Former North Hempstead Town Supervisor Jon Kaiman said last Friday that the 25-year-old requirement of town political party leaders to file financial disclosure forms was at one point determined to be unenforceable.

Gerard Terry, the former chairman of the North Hempstead Democratic Committee who was revealed in January to have amassed $1.4 million in state and federal tax debts, was never required to file financial disclosure reports because the town Board of Ethics previously determined it lacked the authority to collect them from the heads of town political committees, Kaiman said in a sit-down interview with Blank Slate Media.

“There was a code that said he was. There was a determination that said he wasn’t,” said Kaiman, a Democrat running to replace U.S. Rep.
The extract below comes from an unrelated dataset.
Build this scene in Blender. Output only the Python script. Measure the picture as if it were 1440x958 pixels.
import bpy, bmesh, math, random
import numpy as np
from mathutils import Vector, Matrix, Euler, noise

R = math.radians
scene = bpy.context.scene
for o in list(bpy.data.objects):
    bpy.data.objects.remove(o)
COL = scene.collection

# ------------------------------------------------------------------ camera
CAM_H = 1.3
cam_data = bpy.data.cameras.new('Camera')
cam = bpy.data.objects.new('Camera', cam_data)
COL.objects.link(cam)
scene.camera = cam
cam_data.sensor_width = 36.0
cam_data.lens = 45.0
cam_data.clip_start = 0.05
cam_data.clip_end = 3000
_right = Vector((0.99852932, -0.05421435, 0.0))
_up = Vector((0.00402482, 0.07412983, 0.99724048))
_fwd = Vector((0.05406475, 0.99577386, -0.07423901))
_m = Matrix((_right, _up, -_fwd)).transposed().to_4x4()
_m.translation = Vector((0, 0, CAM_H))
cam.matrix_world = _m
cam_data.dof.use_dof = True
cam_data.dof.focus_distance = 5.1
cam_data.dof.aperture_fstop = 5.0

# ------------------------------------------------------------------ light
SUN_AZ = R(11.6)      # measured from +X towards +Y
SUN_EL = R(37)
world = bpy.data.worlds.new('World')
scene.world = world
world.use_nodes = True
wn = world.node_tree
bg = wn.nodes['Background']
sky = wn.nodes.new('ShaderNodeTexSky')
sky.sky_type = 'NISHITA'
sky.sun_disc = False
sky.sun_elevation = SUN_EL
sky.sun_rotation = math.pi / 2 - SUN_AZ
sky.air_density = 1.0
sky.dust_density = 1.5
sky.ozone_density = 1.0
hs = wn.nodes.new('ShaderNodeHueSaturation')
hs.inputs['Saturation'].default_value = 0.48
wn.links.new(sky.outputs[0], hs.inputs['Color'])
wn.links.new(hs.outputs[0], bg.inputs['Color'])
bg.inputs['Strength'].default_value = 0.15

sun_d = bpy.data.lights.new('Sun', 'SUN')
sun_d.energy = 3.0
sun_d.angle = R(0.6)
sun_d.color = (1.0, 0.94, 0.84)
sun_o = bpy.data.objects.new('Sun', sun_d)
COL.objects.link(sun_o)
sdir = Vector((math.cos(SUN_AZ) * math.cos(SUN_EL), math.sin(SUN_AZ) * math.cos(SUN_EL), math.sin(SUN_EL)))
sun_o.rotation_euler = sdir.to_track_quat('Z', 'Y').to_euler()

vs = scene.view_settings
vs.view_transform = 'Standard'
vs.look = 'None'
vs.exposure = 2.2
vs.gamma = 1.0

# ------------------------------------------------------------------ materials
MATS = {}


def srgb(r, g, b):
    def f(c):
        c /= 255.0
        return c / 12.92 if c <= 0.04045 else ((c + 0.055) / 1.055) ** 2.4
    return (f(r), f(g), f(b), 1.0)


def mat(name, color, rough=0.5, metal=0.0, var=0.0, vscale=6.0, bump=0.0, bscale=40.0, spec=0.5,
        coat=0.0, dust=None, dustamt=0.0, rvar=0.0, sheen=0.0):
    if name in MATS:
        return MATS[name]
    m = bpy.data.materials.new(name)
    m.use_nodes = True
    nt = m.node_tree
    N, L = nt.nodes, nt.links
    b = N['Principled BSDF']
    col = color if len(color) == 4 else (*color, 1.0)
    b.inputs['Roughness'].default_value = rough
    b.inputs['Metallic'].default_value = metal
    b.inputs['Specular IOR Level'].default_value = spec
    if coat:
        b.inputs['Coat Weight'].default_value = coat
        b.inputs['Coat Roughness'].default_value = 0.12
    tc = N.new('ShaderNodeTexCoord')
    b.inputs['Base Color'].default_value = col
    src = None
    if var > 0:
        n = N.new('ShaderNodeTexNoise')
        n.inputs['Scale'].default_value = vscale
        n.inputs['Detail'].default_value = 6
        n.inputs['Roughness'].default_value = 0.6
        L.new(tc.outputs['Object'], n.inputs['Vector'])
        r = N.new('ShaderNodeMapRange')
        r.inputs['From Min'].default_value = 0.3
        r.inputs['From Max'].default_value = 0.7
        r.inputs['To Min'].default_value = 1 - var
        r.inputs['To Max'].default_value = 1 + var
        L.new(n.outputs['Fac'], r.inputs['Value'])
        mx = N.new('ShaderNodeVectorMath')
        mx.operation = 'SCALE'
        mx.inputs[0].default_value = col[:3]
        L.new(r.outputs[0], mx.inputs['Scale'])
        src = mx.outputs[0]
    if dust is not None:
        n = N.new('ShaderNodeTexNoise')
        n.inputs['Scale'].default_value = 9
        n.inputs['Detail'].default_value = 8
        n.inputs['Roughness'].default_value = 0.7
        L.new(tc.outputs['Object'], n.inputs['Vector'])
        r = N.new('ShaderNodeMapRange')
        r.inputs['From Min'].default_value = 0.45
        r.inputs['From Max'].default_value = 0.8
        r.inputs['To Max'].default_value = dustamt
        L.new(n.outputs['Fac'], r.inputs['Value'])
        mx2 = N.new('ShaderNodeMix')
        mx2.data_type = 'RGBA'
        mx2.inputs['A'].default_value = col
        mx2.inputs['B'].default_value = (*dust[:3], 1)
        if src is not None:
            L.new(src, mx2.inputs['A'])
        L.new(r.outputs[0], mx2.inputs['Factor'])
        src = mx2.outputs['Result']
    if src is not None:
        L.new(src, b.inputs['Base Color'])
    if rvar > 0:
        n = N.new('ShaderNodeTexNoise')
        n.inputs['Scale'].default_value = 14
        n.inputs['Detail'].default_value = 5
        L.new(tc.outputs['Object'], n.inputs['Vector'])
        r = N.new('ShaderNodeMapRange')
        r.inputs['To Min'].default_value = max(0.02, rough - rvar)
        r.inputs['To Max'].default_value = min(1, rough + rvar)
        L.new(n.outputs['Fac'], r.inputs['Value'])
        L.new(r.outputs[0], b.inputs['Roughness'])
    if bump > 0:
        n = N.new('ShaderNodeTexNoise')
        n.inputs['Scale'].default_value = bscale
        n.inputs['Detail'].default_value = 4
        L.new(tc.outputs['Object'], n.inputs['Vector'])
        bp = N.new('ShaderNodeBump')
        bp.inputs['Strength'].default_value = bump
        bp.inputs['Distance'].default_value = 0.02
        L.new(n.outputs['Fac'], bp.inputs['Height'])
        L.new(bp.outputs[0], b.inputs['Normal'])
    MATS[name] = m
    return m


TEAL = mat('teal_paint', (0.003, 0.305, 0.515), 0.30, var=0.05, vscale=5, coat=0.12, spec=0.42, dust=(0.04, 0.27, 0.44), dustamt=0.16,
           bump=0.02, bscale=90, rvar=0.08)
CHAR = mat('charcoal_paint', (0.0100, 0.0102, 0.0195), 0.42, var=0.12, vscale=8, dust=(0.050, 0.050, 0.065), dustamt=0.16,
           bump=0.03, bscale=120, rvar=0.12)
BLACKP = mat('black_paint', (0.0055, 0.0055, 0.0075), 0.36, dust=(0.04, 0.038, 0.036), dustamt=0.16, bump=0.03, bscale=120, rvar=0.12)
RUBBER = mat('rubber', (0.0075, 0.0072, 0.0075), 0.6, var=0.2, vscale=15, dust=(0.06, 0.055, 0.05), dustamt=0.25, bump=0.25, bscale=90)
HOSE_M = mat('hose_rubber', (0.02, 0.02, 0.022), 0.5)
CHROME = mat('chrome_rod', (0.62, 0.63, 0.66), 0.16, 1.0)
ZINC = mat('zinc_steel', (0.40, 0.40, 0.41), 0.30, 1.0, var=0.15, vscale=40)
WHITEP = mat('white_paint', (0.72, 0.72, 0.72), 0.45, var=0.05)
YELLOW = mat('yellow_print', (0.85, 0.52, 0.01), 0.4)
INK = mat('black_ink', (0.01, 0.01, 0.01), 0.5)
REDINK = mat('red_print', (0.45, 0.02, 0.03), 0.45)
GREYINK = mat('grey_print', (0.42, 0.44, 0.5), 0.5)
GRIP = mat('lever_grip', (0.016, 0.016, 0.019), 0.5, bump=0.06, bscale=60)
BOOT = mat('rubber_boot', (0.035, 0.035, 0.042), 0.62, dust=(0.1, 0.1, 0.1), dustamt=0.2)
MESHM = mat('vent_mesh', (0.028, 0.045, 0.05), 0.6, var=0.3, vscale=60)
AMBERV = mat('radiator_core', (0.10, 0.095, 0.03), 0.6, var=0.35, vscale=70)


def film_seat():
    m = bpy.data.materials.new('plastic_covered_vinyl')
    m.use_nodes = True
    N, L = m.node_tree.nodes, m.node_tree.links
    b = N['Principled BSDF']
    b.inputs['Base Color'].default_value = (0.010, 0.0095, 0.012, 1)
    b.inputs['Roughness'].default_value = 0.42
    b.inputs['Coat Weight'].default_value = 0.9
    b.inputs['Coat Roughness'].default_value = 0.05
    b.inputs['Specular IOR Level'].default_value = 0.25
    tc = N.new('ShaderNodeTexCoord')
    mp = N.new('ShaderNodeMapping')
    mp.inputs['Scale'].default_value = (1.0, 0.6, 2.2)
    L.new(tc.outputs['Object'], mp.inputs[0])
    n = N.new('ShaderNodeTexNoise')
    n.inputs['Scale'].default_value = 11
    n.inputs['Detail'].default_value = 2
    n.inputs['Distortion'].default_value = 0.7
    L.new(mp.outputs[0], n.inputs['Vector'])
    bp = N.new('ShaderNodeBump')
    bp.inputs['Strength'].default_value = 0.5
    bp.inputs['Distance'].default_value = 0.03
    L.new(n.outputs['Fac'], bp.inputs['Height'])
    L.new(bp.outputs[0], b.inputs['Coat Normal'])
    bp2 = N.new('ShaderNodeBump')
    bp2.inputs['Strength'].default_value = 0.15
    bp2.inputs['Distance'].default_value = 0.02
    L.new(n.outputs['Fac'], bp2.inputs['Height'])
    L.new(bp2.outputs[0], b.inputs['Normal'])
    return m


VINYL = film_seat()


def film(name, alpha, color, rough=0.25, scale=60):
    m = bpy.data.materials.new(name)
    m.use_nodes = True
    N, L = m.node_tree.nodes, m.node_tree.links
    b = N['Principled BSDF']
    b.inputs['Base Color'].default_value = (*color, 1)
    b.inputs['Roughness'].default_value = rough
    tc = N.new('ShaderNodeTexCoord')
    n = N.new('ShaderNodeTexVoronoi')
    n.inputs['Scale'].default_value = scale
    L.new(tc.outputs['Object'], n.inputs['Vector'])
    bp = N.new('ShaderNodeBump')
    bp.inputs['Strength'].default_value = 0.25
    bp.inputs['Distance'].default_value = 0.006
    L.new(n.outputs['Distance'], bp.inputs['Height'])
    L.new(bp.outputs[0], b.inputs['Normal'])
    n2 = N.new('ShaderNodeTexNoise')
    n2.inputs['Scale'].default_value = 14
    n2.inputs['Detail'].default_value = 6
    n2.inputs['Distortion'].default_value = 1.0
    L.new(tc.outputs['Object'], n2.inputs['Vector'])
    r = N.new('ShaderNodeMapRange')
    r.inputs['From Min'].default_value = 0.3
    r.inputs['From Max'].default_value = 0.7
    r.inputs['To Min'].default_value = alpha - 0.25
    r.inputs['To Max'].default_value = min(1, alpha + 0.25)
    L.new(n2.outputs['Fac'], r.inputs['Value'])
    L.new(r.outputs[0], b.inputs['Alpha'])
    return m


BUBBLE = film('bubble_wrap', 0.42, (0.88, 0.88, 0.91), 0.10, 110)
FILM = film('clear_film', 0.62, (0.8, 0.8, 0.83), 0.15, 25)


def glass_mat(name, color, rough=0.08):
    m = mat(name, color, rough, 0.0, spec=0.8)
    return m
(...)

Steve Israel in the North Shore’s Third Congressional District. “There was a practice that never, kind of, materialized.”

Before his administration began in 2004, the ethics board ruled that the requirement adopted as part of the town’s Code of Ethics in 1990 — the only such rule among Nassau County’s three townships — was “not enforceable,” he said.

“When I came to be town supervisor there was no culture of doing it, so I was not aware of it,” Kaiman said. “It was just simply not there.”

Current Town Supervisor Judi Bosworth, who succeeded Kaiman in 2013, directed Town Attorney Elizabeth Botwin to enforce the rule last month in the wake of a Newsday report on the tax debt Terry accumulated while holding six government jobs that earned him more than $200,000 a year.

Terry served as chairman of the North Hempstead Democratic Committee from 2007 until February, when he stepped down the same day Bosworth called for his resignation.

In response to questions about past ethics board rulings on the rule for party leaders, town spokeswoman Carole Trottere said: “The supervisor has directed the town attorney to enforce this provision of our ethics code.”

The town’s financial disclosure form requires filers to report any debts worth $5,000 or more that they, their spouses or their children owe.

The ethics board is currently investigating Terry’s wife Concetta, a deputy town clerk, because she did not list Gerard’s tax debts on financial disclosure forms dating back to 2006.

A state law required municipalities to adopt an ethics code by January 1, 1991.

Another statute in New York’s General Municipal Law names several specific officials who should file financial disclosure statements, but leaders of town political committees are not among them.

“This is not required anywhere except for certain pockets of communities that have decided they wanted to add it to their legislation, so there’s no state law,” said Kaiman, who was a Nassau County District Court judge for three years before becoming town supervisor. “This is strictly a local ordinance.”

Countywide political committee leaders are required to file financial disclosures with the state Joint Commission on Public Ethics.

Brookhaven Town Republican Committee Thomas Neppell sued the Suffolk County Ethics Commission in 2001 after it tried to force him to file the form, arguing the county did not have the authority to require town leaders to make the filings in its administrative code.

The Second Department of the Appellate Division disagreed, ruling in 2003 that the general municipal law did not intend to “occupy the field of financial disclosure to the exclusion of local law.”

“Ultimately there is some legal precedent now that suggests a town does have a power to do that,” Kaiman said.

North Hempstead recently broadened the field of people required to make financial disclosures, adding contractors, family members of town employees and other additional officials.

Gerard Terry had an annual contract worth almost $74,000 as the attorney for the town’s zoning board and as special counsel to the town attorney’s office.

The contract expired at the end of 2015 and was not renewed this year.